I think all database applications should be written like this at least until performance starts being an issue.
Entirely depends on the the type of workload / application architecture. In some cases the rollback ratios will be massive (I've seen 70%). In other cases adding such a retry loop is unattractive because the latency jitter. Or retaining all involved data for a retry is unattrictive.
Yet Another problem is that you need to enforce all sessions potentially involved in a data race need to use serializable; that can be easy or hard, depending on the scenario.
Use UPSERT, it's correct -and- fast rather than just correct.
Increasing the transaction isolation level shouldn't be done out of laziness.
> Transactions are FREE (the fee is always zero)

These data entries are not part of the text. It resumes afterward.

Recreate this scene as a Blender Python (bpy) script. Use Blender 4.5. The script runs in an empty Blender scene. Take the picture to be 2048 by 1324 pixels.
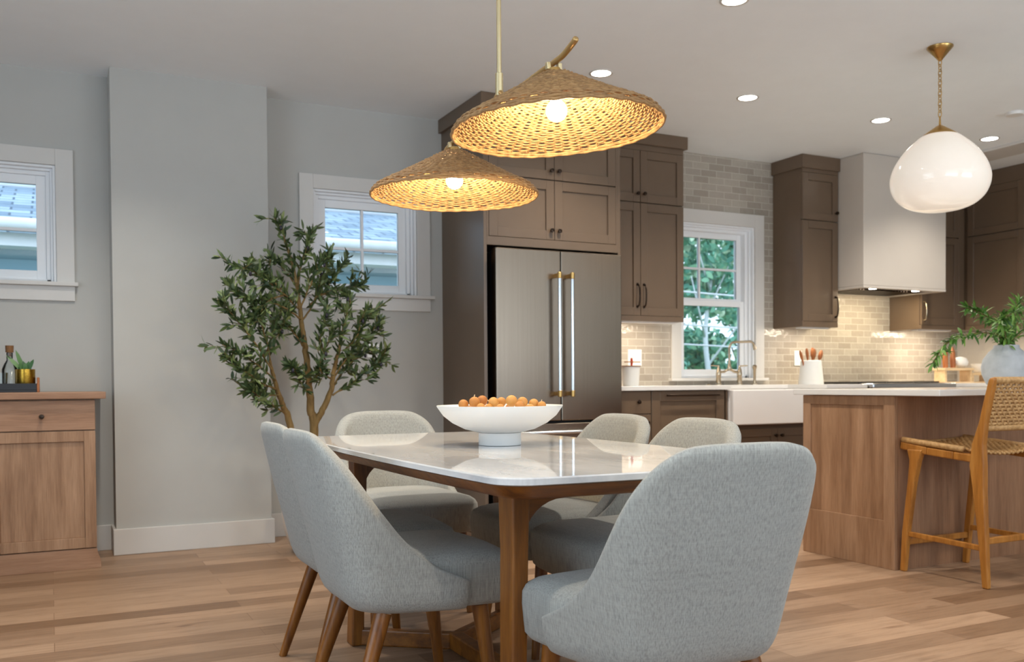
import bpy, bmesh, math, random
from mathutils import Vector, Matrix
random.seed(7)
R = math.radians
SC = bpy.context.scene
COL = SC.collection

# ------------------------------------------------------------------ camera
F_PX, YAW, PIT, ROL, CYP, CAM_Z = 1856.576, R(26.44018678), R(-1.15929309), R(-0.37680619), 803.177, 0.958
_fw = Vector((math.sin(YAW)*math.cos(PIT), math.cos(YAW)*math.cos(PIT), math.sin(PIT)))
_r0 = Vector((math.cos(YAW), -math.sin(YAW), 0))
_u0 = _r0.cross(_fw)
_r = _r0*math.cos(ROL) + _u0*math.sin(ROL)
_u = _u0*math.cos(ROL) - _r0*math.sin(ROL)
cam_d = bpy.data.cameras.new('camera')
cam = bpy.data.objects.new('camera', cam_d); COL.objects.link(cam)
cam.matrix_world = Matrix(((_r.x,_u.x,-_fw.x,0),(_r.y,_u.y,-_fw.y,0),(_r.z,_u.z,-_fw.z,CAM_Z),(0,0,0,1)))
cam_d.sensor_width = 36; cam_d.sensor_fit = 'HORIZONTAL'
cam_d.lens = F_PX/2048*36
cam_d.shift_y = (CYP-662)/2048
cam_d.clip_start = .05
cam_d.dof.use_dof = True; cam_d.dof.focus_distance = 2.75; cam_d.dof.aperture_fstop = 5.0
SC.camera = cam

# ------------------------------------------------------------------ look, world, large lights
vs = SC.view_settings
vs.view_transform = 'Standard'; vs.look = 'None'; vs.gamma = 1; vs.use_curve_mapping = False
vs.exposure = 0.22
W = bpy.data.worlds.new('sky'); SC.world = W; W.use_nodes = True
bg = W.node_tree.nodes['Background']; bg.inputs[0].default_value = (.66,.83,1,1); bg.inputs[1].default_value = 2.1

def area(name, loc, direction, sx, sy, power, color=(1,1,1), spread=180):
    d = bpy.data.lights.new(name, 'AREA'); d.shape = 'RECTANGLE'; d.size = sx; d.size_y = sy
    d.energy = power; d.color = color; d.spread = R(spread)
    o = bpy.data.objects.new(name, d); COL.objects.link(o); o.location = loc
    o.rotation_euler = Vector(direction).to_track_quat('-Z', 'Y').to_euler()
    return o
# daylight through big windows behind and left; second rear lamp is an added fill
area('rear_daylight_fill', (1.2,-2.42,1.45), (0,.42,.9), 3.6, 2.1, 88, (.92,.965,1), 150)
area('rear_daylight_fill', (5.4,-2.42,1.45), (0,.42,.9), 2.6, 2.1, 84, (.93,.97,1), 150)  # added fill for the kitchen ceiling, with an unseen window made up for it
area('daylight_left', (-2.52,1.6,1.45), (1,0,.5), 3.0, 2.0, 25, (.72,.87,1), 150)

# ------------------------------------------------------------------ colours and materials
def lin(c):
    c /= 255
    return c/12.92 if c <= .04045 else ((c+.055)/1.055)**2.4
def rgb(r, g, b): return (lin(r), lin(g), lin(b), 1)

def new_mat(name):
    m = bpy.data.materials.new(name); m.use_nodes = True
    nt = m.node_tree
    return m, nt, nt.nodes['Principled BSDF']
def node(nt, t, **kw):
    n = nt.nodes.new(t)
    for k, v in kw.items():
        if k in n.inputs.keys() if hasattr(n.inputs,'keys') else False: n.inputs[k].default_value = v
        else: setattr(n, k, v)
    return n
def coords(nt, scale=(1,1,1), rot=(0,0,0), src='Object'):
    tc = nt.nodes.new('ShaderNodeTexCoord'); mp = nt.nodes.new('ShaderNodeMapping')
    mp.inputs['Scale'].default_value = scale; mp.inputs['Rotation'].default_value = rot
    nt.links.new(tc.outputs[src], mp.inputs[0]); return mp.outputs[0]
def ramp(nt, fac, stops):
    r = nt.nodes.new('ShaderNodeValToRGB')
    e = r.color_ramp.elements
    e[0].position, e[0].color = stops[0]; e[1].position, e[1].color = stops[-1]
    for p, c in stops[1:-1]:
        x = e.new(p); x.color = c
    nt.links.new(fac, r.inputs[0]); return r.outputs[0]
def mixc(nt, fac, a, b, mode='MIX'):
    m = nt.nodes.new('ShaderNodeMix'); m.data_type = 'RGBA'; m.blend_type = mode
    for s, v in ((m.inputs[0], fac), (m.inputs[6], a), (m.inputs[7], b)):
        if hasattr(v, 'links'): nt.links.new(v, s)
        else: s.default_value = v
    return m.outputs[2]
def noise(nt, vec, scale, detail=3, rough=.55):
    n = nt.nodes.new('ShaderNodeTexNoise'); n.inputs['Scale'].default_value = scale
    n.inputs['Detail'].default_value = detail; n.inputs['Roughness'].default_value = rough
    if vec is not None: nt.links.new(vec, n.inputs['Vector'])
    return n.outputs['Fac']
def bump(nt, bsdf, h, strength=.2, dist=.002):
    b = nt.nodes.new('ShaderNodeBump'); b.inputs['Strength'].default_value = strength; b.inputs['Distance'].default_value = dist
    nt.links.new(h, b.inputs['Height']); nt.links.new(b.outputs[0], bsdf.inputs['Normal'])

def plain(name, c, rough=.5, metal=0, var=.04, spec=.5, nscale=6):
    m, nt, b = new_mat(name)
    v = noise(nt, coords(nt), nscale)
    lo = tuple(x*(1-var) for x in c[:3])+(1,); hi = tuple(min(1,x*(1+var)) for x in c[:3])+(1,)
    nt.links.new(ramp(nt, v, [(.3,lo),(.7,hi)]), b.inputs['Base Color'])
    b.inputs['Roughness'].default_value = rough; b.inputs['Metallic'].default_value = metal
    b.inputs['Specular IOR Level'].default_value = spec
    return m
def wood(name, dark, mid, light, rough=.45, axis=2, scale=1.0, spec=.5, ring=14):
    m, nt, b = new_mat(name)
    s = [9*scale]*3; s[axis] = .9*scale
    v = coords(nt, tuple(s))
    n1 = noise(nt, v, 2.2, 5, .6)
    s2 = [70*scale]*3; s2[axis] = 3*scale
    n2 = noise(nt, coords(nt, tuple(s2)), 3.0, 3, .6)
    c = ramp(nt, n1, [(.28,dark),(.5,mid),(.74,light)])
    g = ramp(nt, n2, [(.3,(.72,.7,.68,1)),(.62,(1,1,1,1))])
    nt.links.new(mixc(nt, .75, c, g, 'MULTIPLY'), b.inputs['Base Color'])
    b.inputs['Roughness'].default_value = rough; b.inputs['Specular IOR Level'].default_value = spec
    bump(nt, b, n2, .12, .001)
    return m
def emit(name, c, strength):
    m, nt, b = new_mat(name)
    b.inputs['Base Color'].default_value = c
    b.inputs['Emission Color'].default_value = c; b.inputs['Emission Strength'].default_value = strength
    return m

M = {}
M['wall'] = plain('wall_paint', rgb(184,184,180), .85, var=.015)
M['ceil'] = plain('ceiling_paint', rgb(240,247,252), .9, var=.01)
M['trim'] = plain('white_trim_paint', rgb(208,206,202), .4, var=.01)
M['sash'] = plain('window_sash_white', rgb(236,239,242), .35, var=.01)
M['cab'] = plain('taupe_cabinet_paint', rgb(106,88,71), .3, var=.03)
M['cab_in'] = plain('cabinet_shadow_gap', rgb(40,34,30), .6)
M['hood'] = plain('hood_plaster', rgb(197,189,179), .8, var=.015)
M['quartz'] = plain('white_quartz', rgb(226,224,220), .16, var=.03)
M['porc'] = plain('white_porcelain', rgb(230,226,222), .12, var=.01)
M['matte_white'] = plain('matte_white_ceramic', rgb(222,222,220), .45, var=.02)
M['plate'] = plain('white_plastic', rgb(232,232,230), .35, var=.01)
M['iron'] = plain('black_cast_iron', rgb(28,27,26), .5)
M['black'] = plain('black_lacquer', rgb(24,25,30), .4)
M['bronze'] = plain('dark_bronze_hardware', rgb(62,50,42), .3, metal=.9)
M['brass'] = plain('aged_brass', rgb(196,160,100), .28, metal=1)
M['brass_pale'] = plain('satin_pale_brass', rgb(222,204,160), .3, metal=.9)
M['arm_brass'] = plain('satin_brass', rgb(206,170,112), .34, metal=.75)
M['nickel'] = plain('warm_nickel', rgb(196,180,155), .22, metal=1)
M['gasket'] = plain('dark_gasket', rgb(22,22,24), .6)
M['gold'] = plain('hammered_gold', rgb(190,150,60), .3, metal=1, var=.3, nscale=160)
M['cork'] = plain('cork', rgb(120,84,50), .8, var=.25, nscale=90)
M['oak'] = wood('light_oak', rgb(140,104,76), rgb(164,128,98), rgb(180,144,114), .5)
M['oak_h'] = wood('light_oak_level', rgb(140,102,76), rgb(162,124,96), rgb(176,138,110), .5, axis=0)
M['oak_dk'] = wood('island_oak', rgb(130,92,64), rgb(152,112,82), rgb(168,128,96), .5)
M['walnut'] = wood('warm_walnut', rgb(88,48,12), rgb(128,76,20), rgb(154,98,34), .38, scale=1.4)
M['walnut_h'] = wood('warm_walnut_level', rgb(88,48,12), rgb(128,76,20), rgb(154,98,34), .38, axis=0, scale=1.4)
M['teak'] = wood('teak_stool', rgb(142,88,30), rgb(174,114,44), rgb(194,136,64), .4, scale=1.3)
M['beech'] = wood('pale_beech', rgb(206,176,134), rgb(222,194,152), rgb(234,208,170), .5, axis=0)
M['spoon'] = wood('olive_wood', rgb(120,66,30), rgb(164,98,50), rgb(186,120,66), .45)
M['bark'] = wood('olive_bark', rgb(104,84,50), rgb(138,112,66), rgb(160,134,86), .8, scale=3)
M['pot'] = plain('cream_ceramic', rgb(214,204,190), .6, var=.04)
M['vase'] = plain('blue_grey_stoneware', rgb(176,180,184), .75, var=.12, nscale=14)

def leaf_mat(name, stops, rough=.45):
    m, nt, b = new_mat(name)
    g = nt.nodes.new('ShaderNodeNewGeometry')
    nt.links.new(ramp(nt, g.outputs['Random Per Island'], stops), b.inputs['Base Color'])
    b.inputs['Roughness'].default_value = rough
    b.inputs['Subsurface Weight'].default_value = 0
    return m
M['olive_leaf'] = leaf_mat('olive_leaf', [(0,rgb(44,60,36)),(.4,rgb(66,86,50)),(.8,rgb(96,114,66)),(1,rgb(128,142,90))])
M['fern_leaf'] = leaf_mat('fresh_green_leaf', [(0,rgb(54,92,34)),(.5,rgb(82,128,46)),(1,rgb(128,166,78))])
M['plant_leaf'] = leaf_mat('succulent_leaf', [(0,rgb(44,84,44)),(1,rgb(84,126,66))])
M['tree_leaf'] = leaf_mat('tree_leaf', [(0,rgb(80,146,128)),(.45,rgb(110,178,150)),(.8,rgb(150,204,164)),(1,rgb(200,222,190))], .6)

def m_glass(name='window_glass', tint=(1,1,1,1)):
    m, nt, b = new_mat(name); nt.nodes.remove(b)
    out = [n for n in nt.nodes if n.type == 'OUTPUT_MATERIAL'][0]
    t = nt.nodes.new('ShaderNodeBsdfTransparent'); t.inputs[0].default_value = tint
    g = nt.nodes.new('ShaderNodeBsdfGlossy'); g.inputs['Roughness'].default_value = .02
    fr = nt.nodes.new('ShaderNodeFresnel'); fr.inputs[0].default_value = 1.45
    mx = nt.nodes.new('ShaderNodeMixShader')
    nt.links.new(fr.outputs[0], mx.inputs[0]); nt.links.new(t.outputs[0], mx.inputs[1]); nt.links.new(g.outputs[0], mx.inputs[2])
    nt.links.new(mx.outputs[0], out.inputs[0]); return m
M['glass'] = m_glass()
M['bottle_glass'] = m_glass('bottle_glass', (.95,.97,.97,1))

def m_floor():
    m, nt, b = new_mat('oak_plank_floor')
    v = coords(nt)
    br = nt.nodes.new('ShaderNodeTexBrick'); nt.links.new(v, br.inputs['Vector'])
    br.offset = .37; br.offset_frequency = 2; br.squash = 1
    br.inputs['Color1'].default_value = rgb(120,92,69); br.inputs['Color2'].default_value = rgb(172,142,116)
    br.inputs['Mortar'].default_value = rgb(120,90,66)
    br.inputs['Scale'].default_value = 1; br.inputs['Mortar Size'].default_value = .0012
    br.inputs['Brick Width'].default_value = 1.15; br.inputs['Row Height'].default_value = .128
    br.inputs['Bias'].default_value = 0
    g1 = noise(nt, coords(nt, (1.6,16,1)), 2.4, 6, .62)
    g2 = noise(nt, coords(nt, (7,120,1)), 2.0, 3, .6)
    kn = noise(nt, coords(nt, (2.2,7,1)), 1.6, 2, .5)
    c = mixc(nt, .85, br.outputs['Color'], ramp(nt, g1, [(.3,(.72,.67,.62,1)),(.52,(1,1,1,1)),(.75,(1.1,1.08,1.05,1))]), 'MULTIPLY')
    c = mixc(nt, .5, c, ramp(nt, g2, [(.3,(.82,.79,.76,1)),(.6,(1,1,1,1))]), 'MULTIPLY')
    c = mixc(nt, .8, c, ramp(nt, kn, [(.22,(.5,.42,.36,1)),(.34,(1,1,1,1))]), 'MULTIPLY')
    nt.links.new(c, b.inputs['Base Color'])
    b.inputs['Roughness'].default_value = .42; b.inputs['Specular IOR Level'].default_value = .35
    bump(nt, b, g2, .08, .001)
    return m
M['floor'] = m_floor()

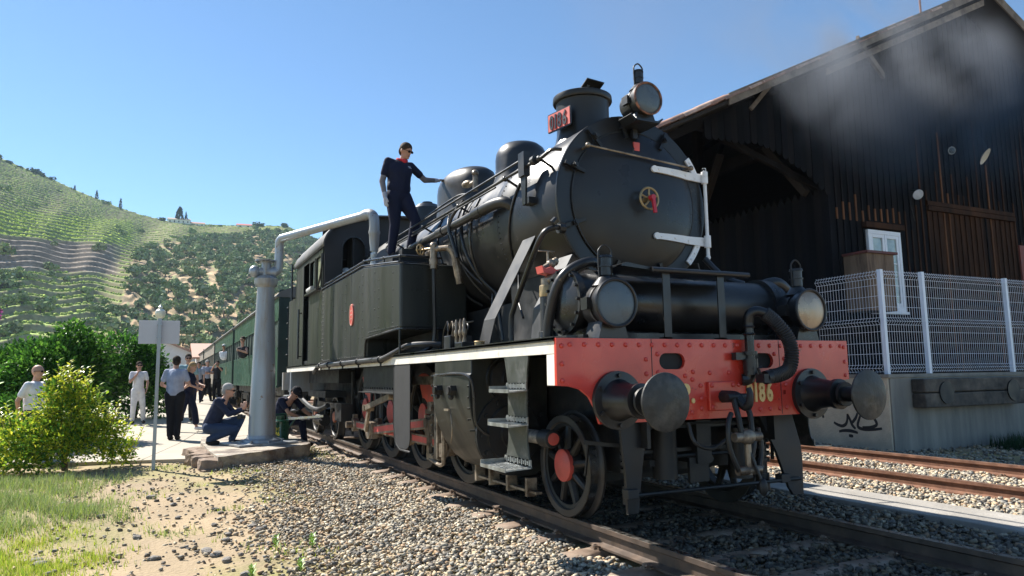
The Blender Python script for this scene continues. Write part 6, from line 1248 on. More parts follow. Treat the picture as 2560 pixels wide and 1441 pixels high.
far_house(-.15, 1.35, 628, 3.6, wlm, mat('far_pale_roof', (.4, .3, .25), .8), 'long low white farmhouse on the ridge in front of two cypresses')
far_house(1.35, 2.35, 630, 2.4, wlm, rfm, 'low annex with a reddish roof right of the ridge farmhouse', 3)
far_house(4.6, 5.7, 630, 2.2, wlm, mat('far_red_roof', (.5, .08, .06), .7), 'small red roofed house on the ridge above the olive slope', 2)
SPR = tree_protos('shrub', 4, 90, 3.2, .8, [(.05, .075, .035), (.07, .10, .04)], .7, .3, .2)
for az, s_, lb in ((-10.6, 1.1, 'leftmost dark shrub on the ridge line'), (-9.9, 1.0, 'dark shrub second along the ridge line'), (-9.3, .8, 'small shrub third along the ridge line'), (-8.6, 1.3, 'tall dark tree clump on the left ridge line'), (-8.1, 1.4, 'dark rounded tree on the left ridge line'), (-7.5, 1.0, 'low dark shrub where the ridge steepens'), (-.45, 1.1, 'dark tree at the left end of the ridge farmhouse'), (6.1, 1.5, 'tall tree beside the red roofed ridge house'), (8.1, 1.3, 'lone tree on the ridge above the locomotive cab'), (2.8, .7, 'hedge clump on the ridge right of the farmhouse'), (3.5, .7, 'second hedge clump on the ridge right of the farmhouse')):
    x, y = pol(az, 630); z = float(hz(np.array([az]), np.array([630.]))[0]); T = thing('ridge_tree', lb, 'tree', (x, y, z), random.uniform(0, 6), 'trees and shrubs on the ridge'); T.scale = (s_,) * 3; link('crown', SPR[0][0], T, local=True); link('trunk', SPR[0][1], T, local=True)
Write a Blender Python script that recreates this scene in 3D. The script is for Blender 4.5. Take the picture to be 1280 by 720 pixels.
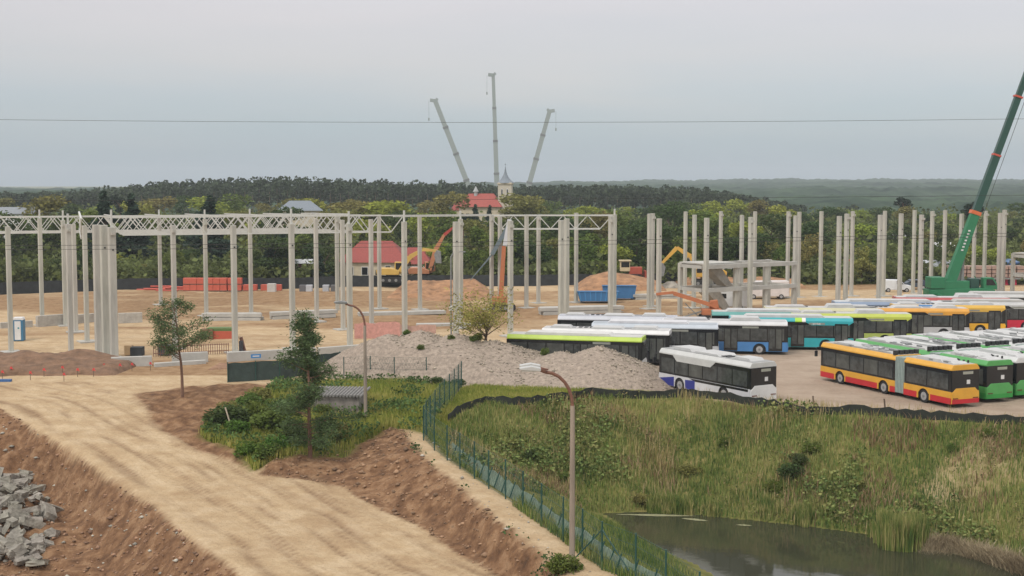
import bpy, bmesh, math, random
import numpy as np
from mathutils import Vector, Matrix
from mathutils.geometry import delaunay_2d_cdt
R = math.radians
random.seed(7); rng = np.random.default_rng(7)
for o in list(bpy.data.objects): bpy.data.objects.remove(o)
scene = bpy.context.scene
COL = scene.collection

# ------------------------------------------------------------------ camera
F = 1700.0; CH = 16.0; TH = math.atan(132 / F)
cam_d = bpy.data.cameras.new('camera'); cam = bpy.data.objects.new('camera', cam_d); COL.objects.link(cam)
cam.location = (0, 0, CH); cam.rotation_euler = (math.pi / 2 - TH, 0, 0)
cam_d.sensor_width = 36; cam_d.lens = 36 * F / 1280; cam_d.clip_start = 0.5; cam_d.clip_end = 20000
scene.camera = cam
# ------------------------------------------------------------------ world
SUN_EL, SUN_AZ = R(48), R(215)      # azimuth clockwise from +Y
w = bpy.data.worlds.new("World"); scene.world = w; w.use_nodes = True
nt = w.node_tree; nt.nodes.clear()
N = nt.nodes.new
out = N('ShaderNodeOutputWorld'); bg = N('ShaderNodeBackground'); bg2 = N('ShaderNodeBackground'); add = N('ShaderNodeAddShader')
sky = N('ShaderNodeTexSky'); sky.sky_type = 'NISHITA'; sky.sun_disc = False
sky.sun_elevation = SUN_EL; sky.sun_rotation = SUN_AZ; sky.air_density = 1.0; sky.dust_density = 2.0
nt.links.new(sky.outputs[0], bg.inputs[0]); bg.inputs[1].default_value = 0.05
tc = N('ShaderNodeTexCoord'); sep = N('ShaderNodeSeparateXYZ'); nt.links.new(tc.outputs['Generated'], sep.inputs[0])
noi = N('ShaderNodeTexNoise'); mp = N('ShaderNodeMapping'); mp.inputs['Scale'].default_value = (2.0, 2.0, 14.0)
nt.links.new(tc.outputs['Generated'], mp.inputs[0]); nt.links.new(mp.outputs[0], noi.inputs[0])
noi.inputs['Scale'].default_value = 1.6; noi.inputs['Detail'].default_value = 5
ma = N('ShaderNodeMath'); ma.operation = 'MULTIPLY_ADD'; nt.links.new(noi.outputs['Fac'], ma.inputs[0]); ma.inputs[1].default_value = 0.075
nt.links.new(sep.outputs['Z'], ma.inputs[2])
ma2 = N('ShaderNodeMath'); ma2.operation = 'SUBTRACT'; nt.links.new(ma.outputs[0], ma2.inputs[0]); ma2.inputs[1].default_value = 0.037
ramp = N('ShaderNodeValToRGB'); nt.links.new(ma2.outputs[0], ramp.inputs[0])
els = ramp.color_ramp.elements
pts = [(0.0, (.345, .415, .475)), (0.03, (.335, .40, .46)), (0.06, (.40, .425, .468)), (0.095, (.51, .47, .47)), (0.13, (.585, .515, .50)), (0.4, (1.0, .95, .90)), (1.0, (1.4, 1.32, 1.22))]
els[0].position = pts[0][0]; els[0].color = (*pts[0][1], 1); els[1].position = 1; els[1].color = (*pts[-1][1], 1)
for p, c in pts[1:-1]:
    e = els.new(p); e.color = (*c, 1)
nt.links.new(ramp.outputs[0], bg2.inputs[0]); bg2.inputs[1].default_value = 0.93
nt.links.new(bg.outputs[0], add.inputs[0]); nt.links.new(bg2.outputs[0], add.inputs[1]); nt.links.new(add.outputs[0], out.inputs[0])
# ------------------------------------------------------------------ sun behind cloud
sd = bpy.data.lights.new('sun', 'SUN'); sd.energy = 1.5; sd.angle = R(11); sd.color = (1, .95, .88)
so = bpy.data.objects.new('sun', sd); COL.objects.link(so)
sdir = Vector((math.sin(SUN_AZ) * math.cos(SUN_EL), math.cos(SUN_AZ) * math.cos(SUN_EL), math.sin(SUN_EL)))
so.rotation_euler = sdir.to_track_quat('Z', 'Y').to_euler()
vs = scene.view_settings
vs.view_transform = 'Standard'; vs.look = 'None'; vs.gamma = 1; vs.use_curve_mapping = False; vs.exposure = 0.0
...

How would you deal with DDoS attacks? Taking down a ledger like this could be easy...
> How would you deal with DDoS attacks?
That's the open question.
Cloudflare doesn't have to charge a fee for every http request, although transaction fees do seem like the elegant solution.
Cloudflare is a massive, well-funded, centralized entity.
How is it protected from Sybil attacks on consensus algo? The algo description is definitely needed.
Is there any interesting lecture that got you this far or did you study source code?
Check out https://morph.is/v0.8/ if you haven't seen it, decentralized encrypted file storage and email, exciting stuff.
> Distributed Spam Proof Mail! Uncensorable, inherently spam proof and transparently encrypted and sender authenticated messaging! Secure enough for Edward Snowden! Easy and fool-proof enough for a child!
43 exclamation points on the front page. He has the hype cranked up pretty high. Still, it's nice to see all of these P2P efforts.
very cool! thanks!
Cool. I really liked the idea of Stellar, but I just cant get over the premined coin distribution. Nice to have a truly decentralized alternative!
What do you like about Stellar? It's not decentralized at all. Being premined is just the icing on the cake.
Stellar is indeed decentralized but not distributed [1]. What I like about Stellar is the concept of gateways and trust. It adds a whole new dimension for transactions.
Basically, `Bitcoin - Politics`. A nice idea.
It's also `Bitcoin - all_the_hard_problems_bitcoin_solves`. Still nice but you can't compare it with Bitcoin. This is more the sort of service banks could use to track loans.